Thinking the unthinkable
Even then, a Democratic candidate will not necessarily give up hope. For employment in one area of the economy, namely manufacturing, has been in secular decline for decades. From that point of view, bemoaning job losses in manufacturing seems a sure-fire bet, particularly since 2.7m jobs have been lost since 2001, a largely cyclical decline. And it so happens that the key swing states in the coming election are ones that have seen manufacturing jobs lost in droves: Ohio, Michigan and Pennsylvania. Perhaps the chief plank of Mr Kerry's economic policy so far is to channel tax credits to manufacturing firms seen to be losing jobs overseas.
Time, then, to think the unthinkable: a recovery in manufacturing jobs. There are reasons to believe one may be under way. The beneficial effects of a cheaper dollar are starting to be felt, with output climbing. A closely-watched survey by the Institute for Supply Management reports hiring among manufacturers at a 16-year high (though the government's employment report still paints a less robust picture).

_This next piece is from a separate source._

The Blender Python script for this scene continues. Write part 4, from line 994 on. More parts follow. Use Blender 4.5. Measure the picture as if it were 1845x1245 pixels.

Firms appear to be rebuilding their inventories, and they will presumably need to hire more workers to do that.
For Mr Bush, March's employment report has recharged a flickering campaign. The more jobs that are now created, the less the president needs to defend his economic record, which is certainly open to criticism. Mr Bush, after all, has at times caved in to protectionist pressures. And even the tax cuts at the core of his economic campaign could have delivered a far bigger bang for the buck. They are highly regressive, favouring those who live off income more than salary. And they may even have helped delay the jobs recovery, thanks to tax provisions allowing businesses to write off against tax a higher proportion of any capital investment they make. That made it cheaper, other things equal, to invest in machines rather than people.
With jobs growth, Mr Bush does not need seriously to rebut such matters. But for Mr Kerry, all this is uncomfortable. His proposals for a bleak world are sweeping—for instance, he proposes to provide cover for the 40m-plus Americans who currently lack health insurance—and they are costly, for he is also committed to halving the federal deficit. He now has no choice: the better the economy gets, the bleaker his message will have to become. Will voters still buy it?